Pivac is central to the Scarlets’ renaissance and he is widely touted as Warren Gatland’s successor after next year’s Rugby World Cup. Both men are Kiwis but only one has the vision and imagination to coach the way Wales are expected to play. Gatland borrowed so heavily from Pivac during the Six Nations, and not just the ten Scarlets players, that he was lucky to escape copyright charges.

“As a coach, as a man manager, as a man, he’s been great for the club and for me personally,” says Barclay of Pivac. “If he went to Wales I am sure he’d do a good job, he’s a good man and it would be Scarlets’ loss...I don’t know anything about coaching but he’s done a good job with Scarlets.”

Those last words may come back to haunt Barclay since coaching is where he is headed when he is done playing. But first he has business to attend to in Dublin before joining Edinburgh in the summer.

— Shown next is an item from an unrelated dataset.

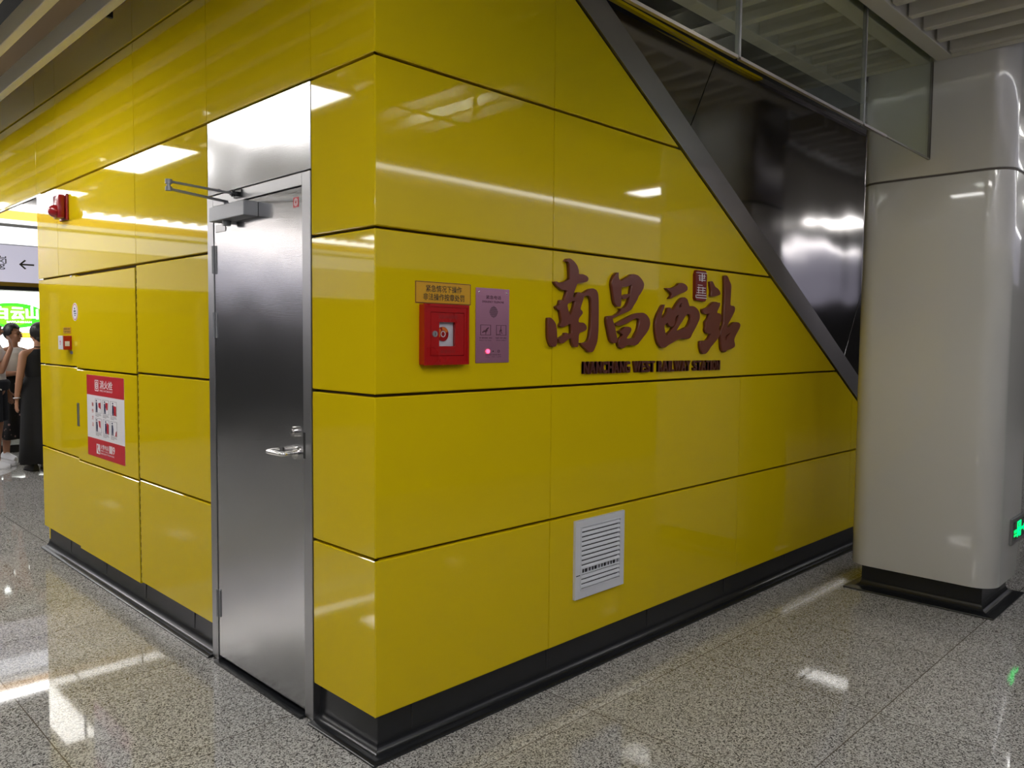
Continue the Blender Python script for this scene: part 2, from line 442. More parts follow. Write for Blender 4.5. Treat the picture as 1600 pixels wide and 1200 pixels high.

What on earth did Richard Cockerill promise him in return for his signature?

“He promised that I could be mayor of Edinburgh,” Barclay deadpans. “To be honest it was almost the flip of a coin at the end. We went back and forth. I’ve said this a couple of times, if I had stayed at Scarlets I would have stayed for a long, long time and integrated into the culture.

“It was just the chance to come back and play for the city we always envisaged as home. You can’t look into the future but I believe in what Richard Cockerill is trying to do. I am genuinely really excited to come back and play at home because of my family and being back in Scotland again.”

Scarlets lost Liam Williams last summer, Irish lock Tadhg Beirne and Barclay leave at the end of this season and Pivac must surely replace Gatland next year. Edinburgh are on the up and it is just possible that Barclay has timed this one to perfection.